The new head of one of Houston’s innovation ecosystem organizations said she will continue to expand tangible resources to invest in entrepreneurs.
Natara Branch was named CEO of Houston Exponential on Oct. 27, replacing Lawson Gow, who had temporarily held the role since Gow Cos. acquired the company and transitioned it from a nonprofit to a for-profit company in May 2022.
“The fundamental mission of protecting and resourcing the entrepreneur will not change,” Branch said.
Branch told the Houston Business Journal that she had been looking to return to Houston, where she had split time in her previous role as a vice president of the NFL, the first Black woman to hold the position.
“There’s opportunity to break barriers here in Houston,” Branch said. “What you get with diversity is you get a broader sense of business, you get a broad set of ideas, you get more ideas, and you get more collaboration when you have diversity.”
Branch described her role as using a greater platform to boost Houston’s business potential and highlighted the city’s potential to use “legacy industries” such as oil and gas and health care to springboard new concepts.
“All the phenomenal things we’ve seen from oil and gas and energy and health, those are our legacy spaces,” Branch said. “How do we apply those against emerging concepts in sports and climate and things of those nature? I don’t know that Houston has not gotten enough credit or been loud enough about the things going on here.”

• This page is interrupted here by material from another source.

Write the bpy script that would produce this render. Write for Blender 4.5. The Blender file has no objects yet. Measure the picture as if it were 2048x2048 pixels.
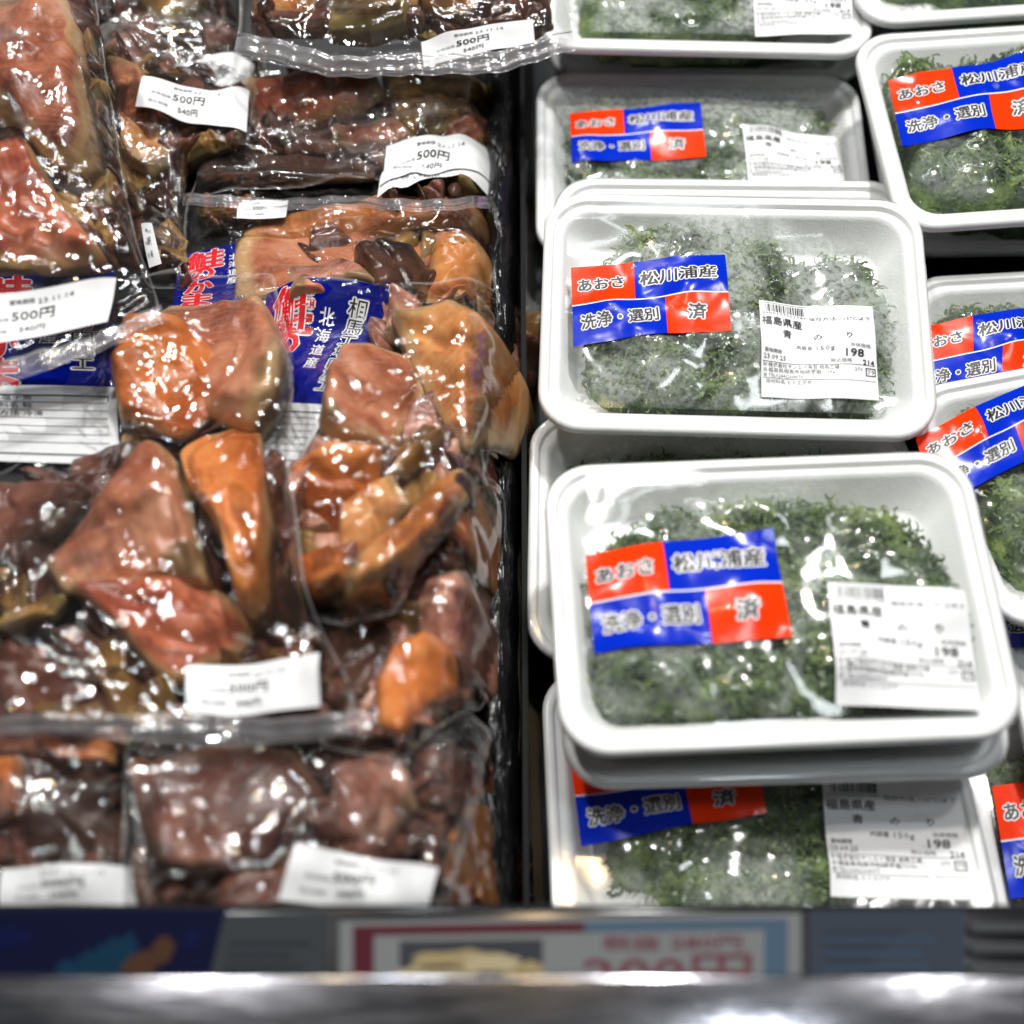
import bpy, math, random
import numpy as np

random.seed(7)
RNG = np.random.default_rng(11)
R = math.radians
SC = bpy.context.scene
COL = SC.collection

# ------------------------------------------------------------------ camera
CAM_Z, PITCH, FPX, RES = 0.60, R(64.0), 2600.0, 2048.0
cam = bpy.data.cameras.new('camera')
cam.sensor_width = 36.0
cam.lens = 36.0 * FPX / RES
cam.clip_start, cam.clip_end = 0.01, 50.0
cam.dof.use_dof = True
cam.dof.focus_distance = 0.615
cam.dof.aperture_fstop = 3.7
cam.dof.aperture_blades = 0
camo = bpy.data.objects.new('camera', cam)
camo.location = (0, 0, CAM_Z)
camo.rotation_euler = (R(90) - PITCH, 0, 0)
COL.objects.link(camo)
SC.camera = camo

# ------------------------------------------------------------------ light
world = bpy.data.worlds.new('World')
SC.world = world
world.use_nodes = True
bg = world.node_tree.nodes['Background']
bg.inputs[0].default_value = (0.86, 0.93, 1.0, 1)
bg.inputs[1].default_value = 0.035


def lamp(name, loc, target, power, sx, sy, color):
    l = bpy.data.lights.new(name, 'AREA')
    l.shape = 'RECTANGLE'
    l.size, l.size_y, l.energy, l.color = sx, sy, power, color
    o = bpy.data.objects.new(name, l)
    o.location = loc
    d = np.array(target, float) - np.array(loc, float)
    from mathutils import Vector
    o.rotation_euler = Vector(d).to_track_quat('-Z', 'Y').to_euler()
    COL.objects.link(o)
    return o


WHITE, COOL, WARM = (1.0, 0.985, 0.96), (0.9, 0.96, 1.0), (1.0, 0.72, 0.38)
TGT = (0.02, 0.3, 0.08)
lamp('ceiling_spot', (0.25, 1.05, 1.75), TGT, 21, 0.10, 0.10, WHITE)
lamp('ceiling_spot', (-0.55, 0.75, 1.8), (-0.12, 0.28, 0.1), 11, 0.08, 0.08, WHITE)
lamp('ceiling_spot', (-0.25, 1.75, 1.9), TGT, 6, 0.08, 0.08, COOL)
lamp('ceiling_spot', (0.75, 0.70, 1.8), TGT, 4, 0.08, 0.08, WHITE)
lamp('ceiling_tube', (-0.15, 1.35, 2.0), TGT, 5, 1.3, 0.05, COOL)
lamp('ceiling_tube', (0.42, 0.21, 2.0), TGT, 5.0, 0.34, 0.15, COOL)
lamp('warm_spot', (0.05, 0.72, 1.7), TGT, 1.6, 0.06, 0.06, WARM)
lamp('warm_spot', (-0.35, 1.20, 1.7), TGT, 1.2, 0.06, 0.06, WARM)

SC.view_settings.view_transform = 'Standard'
SC.view_settings.look = 'None'
SC.view_settings.exposure = 0.20
SC.view_settings.gamma = 1.0
SC.cycles.max_bounces = 10
SC.cycles.transparent_max_bounces = 40
SC.cycles.sample_clamp_indirect = 4.0
SC.cycles.caustics_reflective = False
SC.cycles.caustics_refractive = False
SC.cycles.use_denoising = True


# ------------------------------------------------------------------ helpers
def ray(px, py):
    u, v = (px - 1024) / FPX, (py - 1024) / FPX
    f = np.array([0, math.cos(PITCH), -math.sin(PITCH)])
    dn = np.array([0, -math.sin(PITCH), -math.cos(PITCH)])
    return f + dn * v + np.array([1, 0, 0]) * u


def unproj(px, py, z):
    d = ray(px, py)
    t = (z - CAM_Z) / d[2]
    return np.array([d[0] * t, d[1] * t, z])


def D(pts):                                   # photo sketch units -> pixels
    k = 2048 / 1932
    return [(x * k, y * k) for x, y in pts]


def link(o, parent=None):
    COL.objects.link(o)
    if parent is not None:
        o.parent = parent
    return o


def mesh(name, verts, faces, mats, parent=None, smooth=True, mi=None, attr=None):
    me = bpy.data.meshes.new(name)
    me.from_pydata([tuple(map(float, v)) for v in verts], [], [tuple(map(int, f)) for f in faces])
    for m in (mats if isinstance(mats, (list, tuple)) else [mats]):
        me.materials.append(m)
    if mi is not None:
        me.polygons.foreach_set('material_index', np.asarray(mi, dtype=np.int32))
    if smooth:
        me.polygons.foreach_set('use_smooth', np.ones(len(me.polygons), dtype=bool))
    if attr:
        for k, vals in attr.items():
            a = me.attributes.new(k, 'FLOAT', 'POINT')
            a.data.foreach_set('value', np.asarray(vals, dtype=np.float32))
    me.update()
    return link(bpy.data.objects.new(name, me), parent)


def thing(name, label, cat, loc=(0, 0, 0), rot=(0, 0, 0), group=None):
    o = bpy.data.objects.new(name, None)
    o.empty_display_size = 0.02
    o.location, o.rotation_euler = loc, rot
    COL.objects.link(o)
    return tag(o, label, cat, group)


def tag(o, label=None, cat=None, group=None, kind=None):
    if label: o['label'] = label
    if cat: o['category'] = cat
    if group: o['group'] = group
    if kind: o['kind'] = kind
    return o


def grid_faces(nu, nv, off=0):
    f = []
    for j in range(nv - 1):
        for i in range(nu - 1):
            a = off + j * nu + i
            f.append((a, a + 1, a + nu + 1, a + nu))
    return f


_lat = RNG.random((256, 256))


def vnoise(x, y):
    x, y = np.asarray(x, float), np.asarray(y, float)
    xi, yi = np.floor(x).astype(int), np.floor(y).astype(int)
    fx, fy = x - xi, y - yi
    fx, fy = fx * fx * (3 - 2 * fx), fy * fy * (3 - 2 * fy)
    g = lambda a, b: _lat[a % 256, b % 256]
    return ((g(xi, yi) * (1 - fx) + g(xi + 1, yi) * fx) * (1 - fy)
            + (g(xi, yi + 1) * (1 - fx) + g(xi + 1, yi + 1) * fx) * fy)


def fbm(x, y, oct=4):
    s, a, n = 0, 1.0, 0
    for k in range(oct):
        s = s + a * vnoise(x * 2 ** k + 17 * k, y * 2 ** k + 31 * k)
        n += a
        a *= 0.5
    return s / n


def ridged(x, y, oct=3):
    s, a, n = 0, 1.0, 0
    for k in range(oct):
        s = s + a * (1 - np.abs(2 * vnoise(x * 2 ** k + 7 * k, y * 2 ** k + 3 * k) - 1)) ** 3
        n += a
        a *= 0.5
    return s / n


def blur(a, sig):
    r = int(max(1, math.ceil(sig * 2.5)))
    k = np.exp(-0.5 * (np.arange(-r, r + 1) / sig) ** 2)
    k /= k.sum()
    p = np.pad(a, ((r, r), (0, 0)), mode='edge')
    a = sum(k[i] * p[i:i + a.shape[0]] for i in range(2 * r + 1))
    p = np.pad(a, ((0, 0), (r, r)), mode='edge')
    return sum(k[i] * p[:, i:i + a.shape[1]] for i in range(2 * r + 1))


def maxfilt(a, r):
    for _ in range(r):
        p = np.pad(a, 1, mode='edge')
        a = np.maximum.reduce([p[1:-1, 1:-1], p[:-2, 1:-1], p[2:, 1:-1], p[1:-1, :-2], p[1:-1, 2:]])
    return a


def inpoly(X, Y, poly):
    m = np.zeros(X.shape, bool)
    n = len(poly)
    for i in range(n):
        x1, y1 = poly[i][:2]
        x2, y2 = poly[(i + 1) % n][:2]
        c = (y1 > Y) != (y2 > Y)
        m ^= c & (X < (x2 - x1) * (Y - y1) / (y2 - y1 + 1e-12) + x1)
    return m


def sample(a, x, y, x0, y0, h):               # bilinear sample of a[y, x]
    gx = np.clip((np.asarray(x) - x0) / h, 0, a.shape[1] - 1.001)
    gy = np.clip((np.asarray(y) - y0) / h, 0, a.shape[0] - 1.001)
    i, j = gx.astype(int), gy.astype(int)
    fx, fy = gx - i, gy - j
    return ((a[j, i] * (1 - fx) + a[j, i + 1] * fx) * (1 - fy)
            + (a[j + 1, i] * (1 - fx) + a[j + 1, i + 1] * fx) * fy)


# ------------------------------------------------------------------ materials
class NT:
    def __init__(s, name):
        s.m = bpy.data.materials.new(name)
        s.m.use_nodes = True
        s.t = s.m.node_tree
        s.t.nodes.clear()
        s.out = s.n('ShaderNodeOutputMaterial')

    def n(s, typ, **kw):
        nd = s.t.nodes.new(typ)
        for k, v in kw.items():
            if k.startswith('i_'):
                key = k[2:]
                key = int(key) if key.isdigit() else key.replace('_', ' ')
                nd.inputs[key].default_value = v
            else:
                setattr(nd, k, v)
        return nd

    def l(s, a, b):
        s.t.links.new(a, b)

    def ramp(s, fac, stops):
        r = s.n('ShaderNodeValToRGB')
        e = r.color_ramp.elements
        while len(e) < len(stops): e.new(0.5)
        for q, (p, c) in zip(e, stops):
            q.position = p
            q.color = (*c, 1) if len(c) == 3 else c
        s.l(fac, r.inputs[0])
        return r.outputs[0]

    def noise(s, vec, scale, detail=4, rough=0.55, dist=0.0, typ=None):
        nd = s.n('ShaderNodeTexNoise', i_Scale=scale, i_Detail=detail, i_Roughness=rough, i_Distortion=dist)
        if typ: nd.noise_type = typ
        if vec is not None: s.l(vec, nd.inputs['Vector'])
        return nd.outputs['Fac']

    def coords(s, rnd=True, scale=None):
        tc = s.n('ShaderNodeTexCoord').outputs['Object']
        if rnd:
            oi = s.n('ShaderNodeObjectInfo').outputs['Random']
            m = s.n('ShaderNodeMath', operation='MULTIPLY', i_1=37.0)
            s.l(oi, m.inputs[0])
            v = s.n('ShaderNodeVectorMath', operation='ADD')
            s.l(tc, v.inputs[0])
            s.l(m.outputs[0], v.inputs[1])
            tc = v.outputs[0]
        if scale:
            mp = s.n('ShaderNodeVectorMath', operation='MULTIPLY')
            mp.inputs[1].default_value = scale
            s.l(tc, mp.inputs[0])
            tc = mp.outputs[0]
        return tc

    def math(s, op, a, b, clamp=False):
        m = s.n('ShaderNodeMath', operation=op, use_clamp=clamp)
        for i, v in enumerate((a, b)):
            if isinstance(v, (int, float)): m.inputs[i].default_value = v
            else: s.l(v, m.inputs[i])
        return m.outputs[0]

    def mixc(s, fac, a, b, mode='MIX'):
        m = s.n('ShaderNodeMix', data_type='RGBA', blend_type=mode)
        for idx, v in ((0, fac), (6, a), (7, b)):
            if isinstance(v, (int, float)): m.inputs[idx].default_value = v
            elif isinstance(v, tuple): m.inputs[idx].default_value = (*v, 1)
            else: s.l(v, m.inputs[idx])
        return m.outputs[2]

    def bump(s, h, strength, dist):
        b = s.n('ShaderNodeBump', i_Strength=strength, i_Distance=dist)
        s.l(h, b.inputs['Height'])
        return b.outputs['Normal']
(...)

Following HX’s acquisition, the company partnered with the Fort Bend Economic Development Council, the Houston startup hub The Cannon and startup development nonprofits Born Global Ventures and Code Launch to launch the Fort Bend Innovation Council Sept. 29 in Sugar Land.
Branch will be formally unveiled as CEO during Houston Exponential’s Nov. 9 Innovation Awards Gala, a rebrand of the organization’s Listies Awards, which Gow Cos. acquired in the May 2022 deal.